Two brand-new releases from Seiko Prospex recall historic diver’s models from 1968 while a third new diver’s watch, offered on a silicone strap or a titanium bracelet, features a lighter titanium dial and a bracelet built with references to a Shogun’s helmet and armor.

The Seiko Prospex SPB189 ‘Shogun’ features a titanium bracelet with super-hard coating and tri-fold push button release clasp with secure lock and extender.

The movement

Seiko has updated both models with the solid 6R35 automatic mechanical movement, which is appreciated for both its robust nature as well as its 70-hour power reserve.

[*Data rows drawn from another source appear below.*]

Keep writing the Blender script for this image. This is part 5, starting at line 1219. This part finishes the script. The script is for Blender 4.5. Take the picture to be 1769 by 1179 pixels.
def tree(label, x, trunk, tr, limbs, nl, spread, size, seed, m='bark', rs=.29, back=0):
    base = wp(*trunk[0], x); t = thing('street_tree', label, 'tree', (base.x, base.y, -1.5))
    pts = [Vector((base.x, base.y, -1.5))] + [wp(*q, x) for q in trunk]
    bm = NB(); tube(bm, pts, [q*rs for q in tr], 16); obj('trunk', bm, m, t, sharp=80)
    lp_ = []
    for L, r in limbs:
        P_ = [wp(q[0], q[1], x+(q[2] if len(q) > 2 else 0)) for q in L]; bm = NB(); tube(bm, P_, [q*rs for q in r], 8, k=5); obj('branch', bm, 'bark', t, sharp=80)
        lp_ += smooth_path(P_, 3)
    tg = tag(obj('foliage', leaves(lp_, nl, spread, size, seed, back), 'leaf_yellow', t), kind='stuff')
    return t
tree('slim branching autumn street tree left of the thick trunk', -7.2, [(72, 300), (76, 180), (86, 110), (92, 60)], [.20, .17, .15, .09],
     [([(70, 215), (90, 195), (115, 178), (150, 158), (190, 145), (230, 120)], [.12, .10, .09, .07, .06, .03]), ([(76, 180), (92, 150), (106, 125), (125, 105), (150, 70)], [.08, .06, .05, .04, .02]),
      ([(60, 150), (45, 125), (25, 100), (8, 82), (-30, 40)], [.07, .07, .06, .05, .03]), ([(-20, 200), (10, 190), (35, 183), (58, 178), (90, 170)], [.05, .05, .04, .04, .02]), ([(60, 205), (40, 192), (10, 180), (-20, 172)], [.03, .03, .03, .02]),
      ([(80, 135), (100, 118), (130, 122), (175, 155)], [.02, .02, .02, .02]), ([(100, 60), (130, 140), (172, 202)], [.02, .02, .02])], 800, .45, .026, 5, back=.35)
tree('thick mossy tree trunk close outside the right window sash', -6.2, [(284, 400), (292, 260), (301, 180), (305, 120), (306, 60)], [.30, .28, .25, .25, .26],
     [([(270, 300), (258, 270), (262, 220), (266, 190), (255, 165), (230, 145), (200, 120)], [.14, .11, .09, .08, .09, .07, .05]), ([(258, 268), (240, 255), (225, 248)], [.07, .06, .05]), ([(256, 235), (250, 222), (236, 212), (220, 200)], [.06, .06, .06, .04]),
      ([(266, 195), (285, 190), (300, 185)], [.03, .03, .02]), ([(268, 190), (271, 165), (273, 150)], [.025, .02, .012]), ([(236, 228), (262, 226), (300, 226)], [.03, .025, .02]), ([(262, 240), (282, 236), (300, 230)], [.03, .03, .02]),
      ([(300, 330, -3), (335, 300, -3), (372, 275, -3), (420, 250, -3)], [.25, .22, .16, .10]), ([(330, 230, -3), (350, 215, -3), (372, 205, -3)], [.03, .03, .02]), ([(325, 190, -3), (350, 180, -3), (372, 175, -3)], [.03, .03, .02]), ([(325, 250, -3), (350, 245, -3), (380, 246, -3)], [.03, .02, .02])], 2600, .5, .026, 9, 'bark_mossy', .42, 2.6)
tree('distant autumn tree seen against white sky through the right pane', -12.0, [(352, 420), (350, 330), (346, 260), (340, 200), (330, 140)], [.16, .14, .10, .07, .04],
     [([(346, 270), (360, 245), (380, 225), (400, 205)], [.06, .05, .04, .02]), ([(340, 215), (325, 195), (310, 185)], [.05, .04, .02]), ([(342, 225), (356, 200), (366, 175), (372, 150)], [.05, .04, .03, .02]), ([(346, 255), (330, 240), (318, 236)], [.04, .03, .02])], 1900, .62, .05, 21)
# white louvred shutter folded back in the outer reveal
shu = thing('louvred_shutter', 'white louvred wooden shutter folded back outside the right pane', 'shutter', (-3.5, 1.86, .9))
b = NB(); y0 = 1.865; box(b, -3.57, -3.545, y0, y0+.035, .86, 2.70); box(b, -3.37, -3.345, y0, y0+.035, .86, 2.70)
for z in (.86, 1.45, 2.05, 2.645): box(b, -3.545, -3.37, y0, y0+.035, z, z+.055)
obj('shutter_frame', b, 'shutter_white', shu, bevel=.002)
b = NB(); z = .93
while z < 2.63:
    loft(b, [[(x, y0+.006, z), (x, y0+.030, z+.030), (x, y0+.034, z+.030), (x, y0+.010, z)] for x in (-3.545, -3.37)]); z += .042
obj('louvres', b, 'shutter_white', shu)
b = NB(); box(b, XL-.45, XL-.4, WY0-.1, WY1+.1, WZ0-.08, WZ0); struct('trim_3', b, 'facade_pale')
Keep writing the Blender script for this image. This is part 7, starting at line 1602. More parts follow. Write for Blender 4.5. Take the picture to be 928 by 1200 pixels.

Bi-directional winding via the magic finger system adds power to the movement while wearing the watch, but you can also manually wind it as well. Also, for all the watch “hacks” out there fixated on stopping the second hand in order to coordinate their next mission, the 6R35 does in-fact offer this over-appreciated feature.

While critics may search for other depredations in the fact that the frequency of the caliber 6R35 at 21,600 vph is a bit slower than other Japanese options, accuracy is the same or similar to those slightly faster mechanical heartbeats. One wonders if the internet’s instant experts have considered that putting less stress on a system that will inevitably need service and/or repair down the road might actually be a benefit rather than a detriment.

The Seiko Prospex SPB191 ‘Shogun’ ($1,350 on silicone strap).

Shogun debuts

Seiko fits this movement into its Propex “Shogun” series (SPB189 and SPB191) are crafted in a 43.5 mm hardened titanium case rated to 200 meters of water resistance with the crown at the traditional 3 o’clock position. A super-huge date display is made even larger by a magnifying cyclops window, with a uni-directional diver’s bezel atop. The sapphire crystal over the dial will be difficult to mar or scratch unless you shatter it entirely.

Side view of the Seiko Prospex SPB191 ‘Shogun.’

Like its sister dive models, the Seiko Prospex ‘Shogun’ could not be any easier to read; Broad hands coated in a thick layer of LumiBrite glow brightly – just like the hour markers. Time is clearly of the essence with these masterful classics. Offered with a choice of a silicone strap at $1,350, or a titanium bracelet for an extra $200, the Shogun will be a fan favorite for both real and “desk” divers.

Side view of the SPB189 Seiko Prospex ‘Shogun.’

For Japanese warrior fans, Seiko says the triangular notches in the rotating bezel on this model resemble the ornaments of a traditional Shogun helmet. The yabane or “arrow feather” link shape of the bracelet version, according to the brand, calls to mind weapons and armor.

The Seiko Prospex SPB185 is a contemporary interpretation of Seiko’s famous Diver from 1968.

Steel Sixties

Bringing us back to 1968, the Seiko Prospex Diver SPB185 and SPB187 are slightly smaller at 42mm, slightly heavier as they are cast in steel, and slightly less expensive due to the aforementioned reasons.

The new Seiko Prospex SPD187 is a new interpretation of Seiko’s famous Diver from 1968.

Broader shoulders separate the sister-types, as does a crown migrated slightly south to the 4 o’clock position. Other nuances of design define each as the hands, markers, and bezel are endemic to each design. Otherwise these are very similar in the chassis build quality. Available only on a solid link steel bracelet, the 185 and 187 retail for $1,200.